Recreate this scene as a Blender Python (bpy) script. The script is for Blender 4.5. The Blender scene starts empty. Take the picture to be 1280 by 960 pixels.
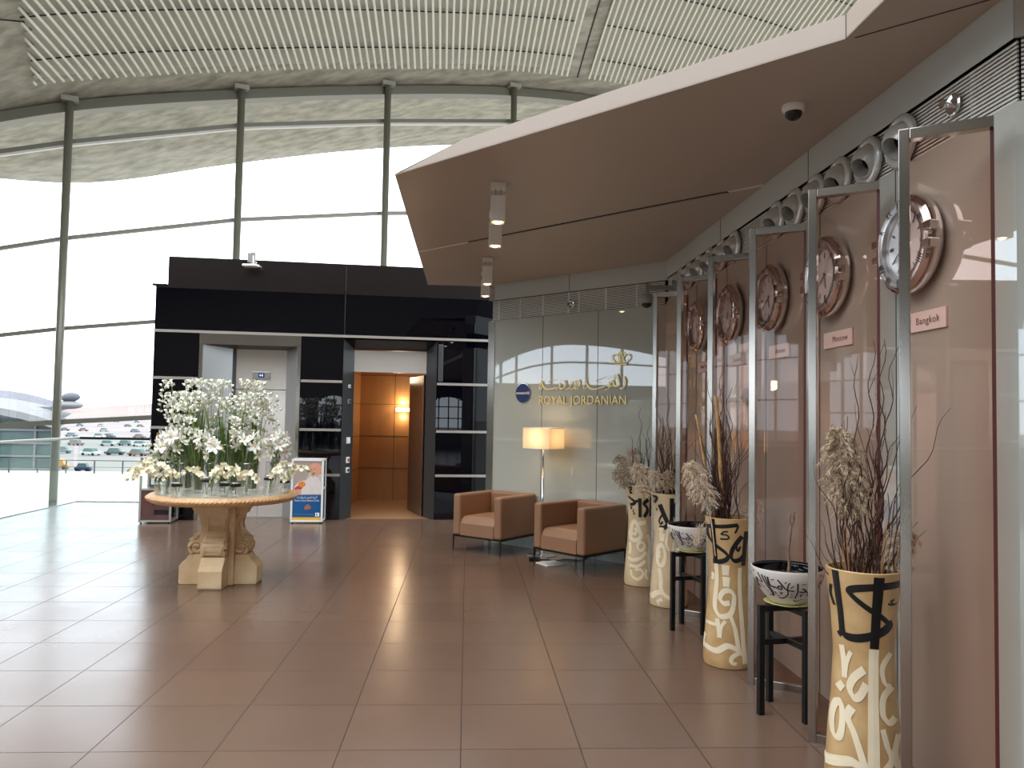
import bpy, bmesh, math, random
from mathutils import Vector, Matrix
random.seed(7)
sc = bpy.context.scene
COL = sc.collection
PI = math.pi
def lin(c): 
    c = c/255.0
    return c/12.92 if c <= 0.04045 else ((c+0.055)/1.055)**2.4
def rgb(r, g, b): return (lin(r), lin(g), lin(b), 1.0)
# ------------------------------------------------------------------ materials
def mat(name, col, rough=0.5, metal=0.0, spec=0.5, noise=0.0, nscale=8.0, col2=None, emit=None, estr=0.0, bump=0.0, bscale=60.0, coat=0.0, stretch=None, rnoise=0.0):
    m = bpy.data.materials.new(name); m.use_nodes = True
    nt = m.node_tree; b = nt.nodes['Principled BSDF']
    b.inputs['Base Color'].default_value = col
    b.inputs['Roughness'].default_value = rough
    b.inputs['Metallic'].default_value = metal
    b.inputs['Specular IOR Level'].default_value = spec
    b.inputs['Coat Weight'].default_value = coat
    b.inputs['Coat Roughness'].default_value = 0.02
    tc = nt.nodes.new('ShaderNodeTexCoord')
    vec = tc.outputs['Object']
    if stretch:
        mp = nt.nodes.new('ShaderNodeMapping'); mp.inputs['Scale'].default_value = stretch
        nt.links.new(vec, mp.inputs['Vector']); vec = mp.outputs['Vector']
    if noise > 0 or col2:
        n = nt.nodes.new('ShaderNodeTexNoise'); n.inputs['Scale'].default_value = nscale; n.inputs['Detail'].default_value = 5
        nt.links.new(vec, n.inputs['Vector'])
        rp = nt.nodes.new('ShaderNodeValToRGB')
        rp.color_ramp.elements[0].position = 0.32; rp.color_ramp.elements[1].position = 0.68
        c2 = col2 if col2 else tuple(min(1, c*(1+noise)) for c in col[:3])+(1,)
        c1 = col if col2 else tuple(c*(1-noise) for c in col[:3])+(1,)
        rp.color_ramp.elements[0].color = c1; rp.color_ramp.elements[1].color = c2
        nt.links.new(n.outputs['Fac'], rp.inputs['Fac']); nt.links.new(rp.outputs['Color'], b.inputs['Base Color'])
        if rnoise > 0:
            mr = nt.nodes.new('ShaderNodeMapRange'); mr.inputs['To Min'].default_value = rough-rnoise; mr.inputs['To Max'].default_value = rough+rnoise
            nt.links.new(n.outputs['Fac'], mr.inputs['Value']); nt.links.new(mr.outputs['Result'], b.inputs['Roughness'])
    if bump > 0:
        n2 = nt.nodes.new('ShaderNodeTexNoise'); n2.inputs['Scale'].default_value = bscale; n2.inputs['Detail'].default_value = 3
        nt.links.new(vec, n2.inputs['Vector'])
        bp = nt.nodes.new('ShaderNodeBump'); bp.inputs['Strength'].default_value = bump; bp.inputs['Distance'].default_value = 0.01
        nt.links.new(n2.outputs['Fac'], bp.inputs['Height']); nt.links.new(bp.outputs['Normal'], b.inputs['Normal'])
    if emit:
        b.inputs['Emission Color'].default_value = emit; b.inputs['Emission Strength'].default_value = estr
    return m
def glass(name, tint, refl_rough=0.02, ior=1.45, boost=1.0):
    m = bpy.data.materials.new(name); m.use_nodes = True
    nt = m.node_tree; nt.nodes.clear()
    o = nt.nodes.new('ShaderNodeOutputMaterial'); mx = nt.nodes.new('ShaderNodeMixShader')
    t = nt.nodes.new('ShaderNodeBsdfTransparent'); t.inputs['Color'].default_value = tint
    g = nt.nodes.new('ShaderNodeBsdfGlossy'); g.inputs['Roughness'].default_value = refl_rough
    f0 = ((ior-1)/(ior+1))**2*boost
    ge = nt.nodes.new('ShaderNodeNewGeometry'); dt = nt.nodes.new('ShaderNodeVectorMath'); dt.operation = 'DOT_PRODUCT'
    nt.links.new(ge.outputs['Normal'], dt.inputs[0]); nt.links.new(ge.outputs['Incoming'], dt.inputs[1])
    def mth(op, a, b=None):
        n_ = nt.nodes.new('ShaderNodeMath'); n_.operation = op
        for k, v in enumerate((a, b)):
            if v is None: continue
            if isinstance(v, (int, float)): n_.inputs[k].default_value = v
            else: nt.links.new(v, n_.inputs[k])
        return n_.outputs[0]
    c = mth('ABSOLUTE', dt.outputs['Value']); p5 = mth('POWER', mth('SUBTRACT', 1.0, c), 5.0)
    nt.links.new(mth('ADD', mth('MULTIPLY', p5, 1-f0), f0), mx.inputs[0])
    nt.links.new(t.outputs[0], mx.inputs[1]); nt.links.new(g.outputs[0], mx.inputs[2]); nt.links.new(mx.outputs[0], o.inputs[0])
    return m
M = {}
def floor_material():
    m = mat('floor_tile', rgb(112, 100, 92), 0.24, 0, 0.40); nt = m.node_tree; b = nt.nodes['Principled BSDF']
    tc = nt.nodes.new('ShaderNodeTexCoord'); mp = nt.nodes.new('ShaderNodeMapping')
    mp.inputs['Location'].default_value = (0, -0.326+0.6, 0)
    nt.links.new(tc.outputs['Object'], mp.inputs['Vector'])
    br = nt.nodes.new('ShaderNodeTexBrick'); br.offset = 0.0; br.squash = 1.0
    br.inputs['Scale'].default_value = 1.0; br.inputs['Brick Width'].default_value = 0.6; br.inputs['Row Height'].default_value = 0.6
    br.inputs['Mortar Size'].default_value = 0.0028; br.inputs['Mortar Smooth'].default_value = 0.1; br.inputs['Bias'].default_value = 0.0
    br.inputs['Color1'].default_value = rgb(112, 89, 74); br.inputs['Color2'].default_value = rgb(106, 84, 70); br.inputs['Mortar'].default_value = rgb(58, 44, 37)
    nt.links.new(mp.outputs['Vector'], br.inputs['Vector'])
    n = nt.nodes.new('ShaderNodeTexNoise'); n.inputs['Scale'].default_value = 1.3; n.inputs['Detail'].default_value = 6
    nt.links.new(tc.outputs['Object'], n.inputs['Vector'])
    mr = nt.nodes.new('ShaderNodeMapRange'); mr.inputs['From Min'].default_value = .3; mr.inputs['From Max'].default_value = .7
    mr.inputs['To Min'].default_value = 0.20; mr.inputs['To Max'].default_value = 0.26
    nt.links.new(n.outputs['Fac'], mr.inputs['Value'])
    ad = nt.nodes.new('ShaderNodeMath'); ad.operation = 'MULTIPLY_ADD'; ad.inputs[1].default_value = 0.5
    nt.links.new(br.outputs['Fac'], ad.inputs[0]); nt.links.new(mr.outputs['Result'], ad.inputs[2]); nt.links.new(ad.outputs[0], b.inputs['Roughness'])
    mx = nt.nodes.new('ShaderNodeMixRGB'); mx.blend_type = 'MULTIPLY'; mx.inputs['Fac'].default_value = 0.35
    nt.links.new(br.outputs['Color'], mx.inputs['Color1'])
    n3 = nt.nodes.new('ShaderNodeTexNoise'); n3.inputs['Scale'].default_value = 3.5; n3.inputs['Detail'].default_value = 8
    nt.links.new(tc.outputs['Object'], n3.inputs['Vector'])
    rp = nt.nodes.new('ShaderNodeValToRGB'); rp.color_ramp.elements[0].position = .3; rp.color_ramp.elements[1].position = .7
    rp.color_ramp.elements[0].color = (.86, .85, .85, 1); nt.links.new(n3.outputs['Fac'], rp.inputs['Fac']); nt.links.new(rp.outputs['Color'], mx.inputs['Color2'])
    nt.links.new(mx.outputs[0], b.inputs['Base Color'])
    bp = nt.nodes.new('ShaderNodeBump'); bp.inputs['Strength'].default_value = 0.5; bp.inputs['Distance'].default_value = 0.002; bp.invert = True
    nt.links.new(br.outputs['Fac'], bp.inputs['Height']); nt.links.new(bp.outputs['Normal'], b.inputs['Normal'])
    return m
M['floor'] = floor_material()
M['wall_glass'] = mat('back_painted_glass', rgb(180, 182, 172), 0.012, 0, 1.0, noise=.03, nscale=.8, coat=.8)
M['wall_white'] = mat('pale_wall', rgb(150, 144, 134), 0.7)
M['hall_wall'] = mat('hall_wall', rgb(120, 114, 105), 0.7)
M['fascia_grey'] = mat('fascia_glass', rgb(186, 190, 184), 0.10, 0, 0.6)
M['joint'] = mat('joint_shadow_gap', rgb(60, 60, 58), 0.8)
M['steel'] = mat('brushed_steel', rgb(184, 178, 170), 0.17, 1.0)
M['steel_dull'] = mat('satin_steel', rgb(176, 176, 174), 0.3, .7)
M['steel_door'] = mat('elevator_steel', rgb(222, 214, 204), 0.16, .55, bump=.12, bscale=1.6)
M['chrome'] = mat('chrome', rgb(225, 225, 225), 0.08, 1.0)
M['alu'] = mat('aluminium_slat', rgb(214, 212, 204), 0.4, 0.15)
M['trim_line'] = mat('champagne_trim', rgb(180, 172, 162), 0.35, 0.6)
M['dark_void'] = mat('dark_backing', rgb(14, 14, 15), 0.9)
M['rose_glass'] = glass('rose_tinted_glass', (.84, .61, .53, 1), 0.015, 1.5)
M['red_edge'] = mat('dark_red_edge', rgb(84, 38, 30), 0.4)
M['black_glass'] = mat('black_glass', rgb(3, 3, 8), 0.008, 0, 0.5)
M['black_matt'] = mat('black_satin_panel', rgb(26, 19, 18), 0.22, 0, .5)
M['dark_metal'] = mat('dark_grey_metal', rgb(74, 76, 76), 0.4, 0.5)
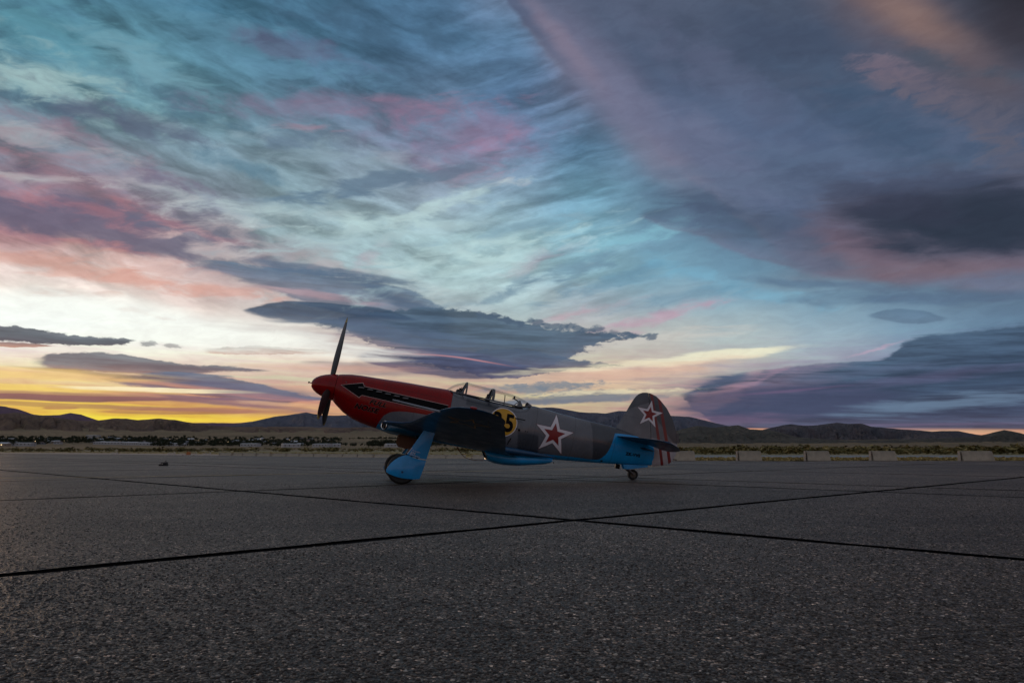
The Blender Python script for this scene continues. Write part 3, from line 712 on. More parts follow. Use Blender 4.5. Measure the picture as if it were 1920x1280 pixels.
# ---- terrain beyond: valley floor as one sheet, rising gently to the left
def hz(d, y): return CAM_H+d*(841-y)/1450.3
LEFTP = [(40,867),(120,849.6),(400,843.6),(700,841.),(1100,838.5),(1400,836.5),(1900,829),(2500,820),(3500,812),(5000,806),(7000,802)]
RIGHTP = [(40,867),(120,849.6),(400,843.6),(700,841.),(1100,838.5),(1500,836.5),(2300,832),(3500,829),(5000,827),(7000,825)]
def prof(P, d):
    for (d0, y0), (d1, y1) in zip(P, P[1:]):
        if d <= d1: f = (math.log(d)-math.log(d0))/(math.log(d1)-math.log(d0)); return hz(d0, y0)*(1-f)+hz(d1, y1)*f
    return hz(*P[-1])
def floor_z(X, Y):
    d = math.hypot(X, Y)
    if d < 130: return -.035
    px = 960+1450*X/max(Y, 1.) if Y > 1 else (-9000 if X < 0 else 9000)
    f = min(1, max(0, (px-760)/450)); f = f*f*(3-2*f)
    back = min(1, max(0, (abs(math.degrees(math.atan2(X, Y)))-50)/40))
    z = (prof(LEFTP, d)*(1-f)+prof(RIGHTP, d)*f)*(1-back)
    return max(z, 0)-.035
ds = [0, 20, 42, 60, 90, 130]+list(np.geomspace(160, 7000, 40))+[12000, 30000]
azl = list(np.linspace(-180, -50, 14))+list(np.linspace(-48, 48, 97))+list(np.linspace(50, 180, 14))
V = []; F = []
for d in ds:
    for a in azl:
        x, y = d*math.sin(R(a)), d*math.cos(R(a)); V.append((x, y, floor_z(x, y) if d < 9000 else (0 if abs(a) > 50 else floor_z(x*7000/d, y*7000/d)*.4)))
na = len(azl)
for i in range(len(ds)-1):
    for j in range(na-1): F.append((i*na+j, (i+1)*na+j, (i+1)*na+j+1, i*na+j+1))
tag(obj('valley_floor', V, F, M_VALLEY, smooth=True), kind='structure')
def strip(name, px0, px1, n, yn, yf, mat, z, wob=0.):       # a flat band of ground between two distances, by direction
    V = []
    for k in range(n+1):
        px = px0+(px1-px0)*k/n
        for yy in (yn(px), yf(px)): V.append((*ground(px, yy+random.uniform(-wob, wob), z), z))
    F = [(2*k, 2*k+2, 2*k+3, 2*k+1) for k in range(n)]
    return tag(obj(name, V, F, mat), kind='structure')
def xyband(name, P, mat, z):
    return tag(obj(name, [(x, y, z) for x, y in P], [tuple(range(len(P)))], mat), kind='structure')
xyband('scrub_ground', [(-260,60),(260,60),(520,420),(-520,420)], M_SCRUB, -.028)
E1 = [(400,46.4),(12,47.0),(2,52.3),(-4,57.3),(-15,67.2),(-31,83.2),(-75,117.6),(-200,190)]
xyband('dry_grass_verge', E1+[(-200,215),(-75,150),(-31,112),(-5,80),(20,63),(60,60),(400,60)], M_DRY, -.022)
xyband('taxiway', [(6,64),(400,62),(400,82),(40,88),(2,92)], M_TAXI, -.015)
xyband('pale_pavement', [(-4,59),(-15,69),(-31,85),(-75,121),(-200,196),(-200,222),(-75,138),(-31,96),(-13,76),(-2,64)], M_PALE, -.014)
xyband('runway_strip', [(-330,330),(-160,300),(30,240),(30,256),(-160,326),(-330,362)], M_TAXI, -.012)

# ---- hills: each ridge built at its own distance from its crest line
def ridge(name, crest, D, front, mat, foot=None, gully=.16, seed=0, n=None):
    crest = sorted(crest); x0, x1 = crest[0][0], crest[-1][0]; n = n or int((x1-x0)/2.2); rows = 30
    xs = np.linspace(x0, x1, n); yc = np.interp(xs, [c[0] for c in crest], [c[1] for c in crest])
    r2 = np.random.default_rng(seed)
    def fbm(u, v, sc):                                   # cheap value noise
        out = 0; amp = 1.
        for o_ in range(5):
            g_ = r2c[o_]; uu = u*sc*2**o_; vv = v*sc*2**o_; iu = np.floor(uu).astype(int); iv = np.floor(vv).astype(int); fu = uu-iu; fv = vv-iv
            fu = fu*fu*(3-2*fu); fv = fv*fv*(3-2*fv)
            q = lambda a, b: g_[a % 256, b % 256]
            out = out+amp*((q(iu,iv)*(1-fu)+q(iu+1,iv)*fu)*(1-fv)+(q(iu,iv+1)*(1-fu)+q(iu+1,iv+1)*fu)*fv-.5); amp *= .55
        return out
    r2c = [r2.random((256, 256)) for _ in range(5)]
    yc = yc+fbm(xs/40., xs*0, 1.)*1.1
    V = []; F = []
    for k in range(rows+5):
        t_ = min(k/rows, 1.); back_ = max(0, k-rows)/4
        d = front+(D-front)*t_+back_*(D-front)*.6
        A = (xs-960)/1450.3; nrm = np.sqrt(1+A*A)
        X = d*A/nrm; Y = d/nrm
        zc = CAM_H+D*(841-yc)/1450.3
        zf = np.array([floor_z(a, b) for a, b in zip(X, Y)]) if foot is None else CAM_H+d*(841-foot)/1450.3
        prof_ = t_**1.25 if back_ == 0 else 1-back_*1.0
        nz = fbm(xs/90.+.3*t_, np.full_like(xs, t_*2.2), 2.)
        gl = -abs(fbm(xs/36.+t_*.8, np.full_like(xs, t_*.9), 1.6))
        h = (zc-zf)
        z = zf+h*prof_+(h*gully*(gl*1.1+nz*.8)*math.sin(math.pi*min(t_, 1.))**.7*(1 if back_ == 0 else 0))
        z = np.minimum(z, np.maximum(CAM_H+(zc-CAM_H)*min(d/D, 1.)*(1. if t_ >= 1 else .985), zf))
        if k == 0: z = zf-2
        for a, b, c in zip(X, Y, z): V.append((a, b, c))
    for i in range(rows+4):
        for j in range(n-1): F.append((i*n+j, i*n+j+1, (i+1)*n+j+1, (i+1)*n+j))
    return tag(obj(name, V, F, mat, smooth=True), kind='structure')
def hillmat(name, a, b, c, sc, spots=None): return land(name, [a, b, c], sc, sc*9, spots=spots, relief=.22/sc)
H_FAR = hillmat('haze_tinted_far_hill', (0.254,0.161,0.254), (0.321,0.203,0.295), (0.389,0.254,0.338), .0012)  # mauve of distant haze painted into the hill colour
H_BLUE = hillmat('haze_tinted_blue_hill', (0.176,0.195,0.273), (0.244,0.254,0.332), (0.332,0.323,0.381), .0016, (.016,.35,(0.137,0.156,0.214)))  # bluish haze tint mixed into this ridge's base colour
H_BROWN = hillmat('brown_hill', (0.172,0.121,0.112), (0.333,0.222,0.172), (0.473,0.333,0.222), .003, (.03,.4,(0.141,0.126,0.101)))
H_DARK = hillmat('sagebrush_hill', (0.132,0.123,0.109), (0.203,0.185,0.154), (0.281,0.246,0.203), .004, (.055,.5,(0.057,0.066,0.059)))
H_RIGHT = hillmat('dark_right_hill', (0.125,0.125,0.157), (0.198,0.178,0.198), (0.323,0.261,0.250), .0028, (.03,.45,(0.083,0.091,0.112)))
ridge('hills', [(-700,770),(-300,765),(-60,768),(0,774),(15,776),(37,780),(67,787),(95,788),(115,787.5),(135,783.5),(155,785.5),(185,794.5),(230,801)], 15000, 9000, H_FAR, seed=1)
ridge('hills', [(330,803),(355,797),(390,797),(425,796),(455,795.5),(480,792.5),(520,795)], 14000, 9000, H_FAR, seed=2)
ridge('hills', [(410,806),(440,800),(479,793),(517,784),(546,780),(575,775.5),(589,778.5),(607,781.6),(650,780),(700,778),(800,775),(900,769),(980,766),(1035,765),(1055,767.5),(1087,773),(1135,776),(1160,771.5),(1200,774),(1230,778),(1260,781.7),(1293,784),(1318,789),(1343,795.4),(1360,800),(1400,808),(1440,815)], 9800, 6000, H_BLUE, seed=3, gully=.55)
ridge('hills', [(-900,795),(-400,790),(-150,793),(0,787),(32,784.5),(67,789),(95,790),(150,795),(185,795.5),(215,791.5),(240,791),(262,793.2),(300,790.5),(330,792),(355,796),(390,800),(425,802.5),(480,803),(540,802),(600,806),(660,803),(700,802),(760,807),(900,806),(1000,806),(1100,808),(1200,812),(1300,818)], 6600, 3300, H_BROWN, seed=4, gully=.6)
ridge('hills', [(1380,817),(1410,811),(1438,806),(1467,799.7),(1481,798),(1502,801),(1530,800),(1566,796),(1587,799),(1612,798.5),(1630,804),(1658,806),(1700,809.6),(1743,813),(1792,812.4),(1807,815),(1824,818.4),(1860,822),(1960,824)], 8500, 4600, H_RIGHT, seed=5, gully=.8)
ridge('hills', [(1130,822),(1200,816),(1240,812),(1268,808),(1304,799.7),(1318,801),(1332,803),(1360,801.5),(1382,799.7),(1403,807),(1438,807.5),(1462,813),(1488,821),(1552,825.5),(1620,828),(1700,830)], 4000, 2300, H_DARK, seed=6, gully=.5)
ridge('hills', [(1560,829.5),(1620,826),(1700,825),(1760,824),(1814,821.5),(1849,816.7),(1877,812),(1906,816),(1920,819),(1990,822),(2100,812),(2400,805),(2900,812)], 4400, 2500, H_DARK, seed=7, gully=.6)

# ---- shrubs, trees, houses, barriers
def leafball(r, n, seed, flat=.8, leaf=.16):
    q = np.random.default_rng(seed); mb = MB()
    lobes = [(q.normal(0,.34*r), q.normal(0,.34*r), (.45+.45*q.random())*r*flat*1.3, r*(.38+.3*q.random())) for _ in range(5)]
    for k in range(n):
        lx, ly, lz, lr = lobes[k % 5]; d = q.normal(size=3); d /= np.linalg.norm(d); rr = lr*(.45+.55*q.random()**.5)
        c = np.array([lx, ly, lz])+d*rr*np.array([1,1,.8]); c[2] = max(c[2], .02*r)
        a = q.normal(size=3); a /= np.linalg.norm(a); b = np.cross(a, d); b /= np.linalg.norm(b)+1e-9; s_ = leaf*r*(.6+.8*q.random())
        mb.add([c+a*s_, c-a*s_*.6+b*s_*.7, c-a*s_*.6-b*s_*.7, c+np.cross(a, b)*s_*.6], [(0,1,2),(0,1,3)])
    return mb
def leafmat(name, a, b, c):
    m, t, p = material(name); rnd = t.new('ShaderNodeNewGeometry').outputs['Random Per Island']
    t.put(p.inputs['Base Color'], t.ramp(rnd, [(0.,a),(.5,b),(1.,c)])); p.inputs['Roughness'].default_value = .8; p.inputs['Specular IOR Level'].default_value = .15
    return m
M_SAGE = leafmat('sagebrush_leaf', (.07,.068,.026), (.15,.13,.05), (.30,.23,.095))
M_TREE = leafmat('tree_leaf', (.016,.022,.014), (.030,.038,.022), (.05,.056,.03))
M_TRUNK = simple('tree_bark', (.05,.04,.03), .9)
sage = [mesh_data('sage_shrub', (b := leafball(1., 70, 30+i)).V, b.F, M_SAGE) for i in range(4)]
for i in range(110):
    px = random.uniform(1250, 1930) if i > 20 else random.uniform(880, 1100); Y = random.uniform(100, 230); x = (px-960)/1450*Y
    o = bpy.data.objects.new('sage_shrub', sage[i % 4]); C.objects.link(o); h = random.uniform(.7, 1.5)
    o.location = (x, Y, -.04); o.scale = (h*random.uniform(1.,1.7), h*random.uniform(1.,1.7), h*.8); o.rotation_euler = (0,0,random.uniform(0,6))
    tag(o, 'low olive green sagebrush bush in the scrub band beyond the right-hand taxiway', 'bush', 'sagebrush bushes beyond the taxiway')
def scatter(name, protos, spots, mat, label, cat):
    Vs = []; Fs = []; off = 0; arr = [(np.array(p.V), np.array([f for f in p.F])) for p in protos]
    for i, (x, y, z, sx, sz, rz) in enumerate(spots):
        v, f = arr[i % len(arr)]; c, s = math.cos(rz), math.sin(rz)
        w_ = np.stack([x+(v[:,0]*c-v[:,1]*s)*sx, y+(v[:,0]*s+v[:,1]*c)*sx, z+v[:,2]*sz], 1); Vs.append(w_); Fs.append(f+off); off += len(v)
    Vv = np.concatenate(Vs); Ff = np.concatenate(Fs).reshape(-1)
    me = bpy.data.meshes.new(name); me.vertices.add(len(Vv)); me.vertices.foreach_set('co', Vv.reshape(-1)); me.loops.add(len(Ff)); me.loops.foreach_set('vertex_index', Ff.astype(np.int32))
    me.polygons.add(len(Ff)//3); me.polygons.foreach_set('loop_start', np.arange(0, len(Ff), 3, dtype=np.int32)); me.update(calc_edges=True); me.materials.append(mat)
    o = bpy.data.objects.new(name, me); C.objects.link(o); return tag(o, label, cat, kind='stuff')
bb = [leafball(1., 36, 60+i, leaf=.24) for i in range(4)]
sp_ = []
for i in range(1500):
    px = random.uniform(1180, 2100) if i < 1100 else random.uniform(-100, 1180); Y = 98*(5.2 if px > 1180 else 5.)**random.random()
    if px < 1180: Y = max(Y, 150)*1.25
    x = (px-960)/1450*Y; h = random.uniform(.45, 1.25); sp_.append((x, Y, floor_z(x, Y)-.05, h*random.uniform(1., 2.), h*.8, random.uniform(0,6)))
scatter('sagebrush', bb, sp_, M_SAGE, 'mass of low olive sagebrush covering the scrubland behind the taxiways', 'scrub')
tufts = []
for i in range(2600):
    px = random.uniform(1180, 2100) if i < 1800 else random.uniform(-100, 1180); x0_ = (px-960)/1450
    Y = random.uniform(47.6, 58) if px > 1180 else None
    if Y is None:
        Y = 60.
        for _ in range(6): Y = yedge(x0_*Y)
        Y += random.uniform(22, 60)*Y/70
    tufts.append((x0_*Y, Y, -.03, random.uniform(.12,.3), random.uniform(.05,.15), random.uniform(0,6)))
M_TUFT = leafmat('straw_grass', (.18,.16,.06), (.38,.28,.11), (.52,.40,.18))
scatter('grass_tufts', [leafball(1., 14, 90+i, leaf=.45) for i in range(3)], tufts, M_TUFT, 'straw yellow grass tufts along the far edge of the apron', 'grass')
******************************
■ Given task ■
Give only the number of lines in the material above that include the word "Blender".

■ Exercise result ■
2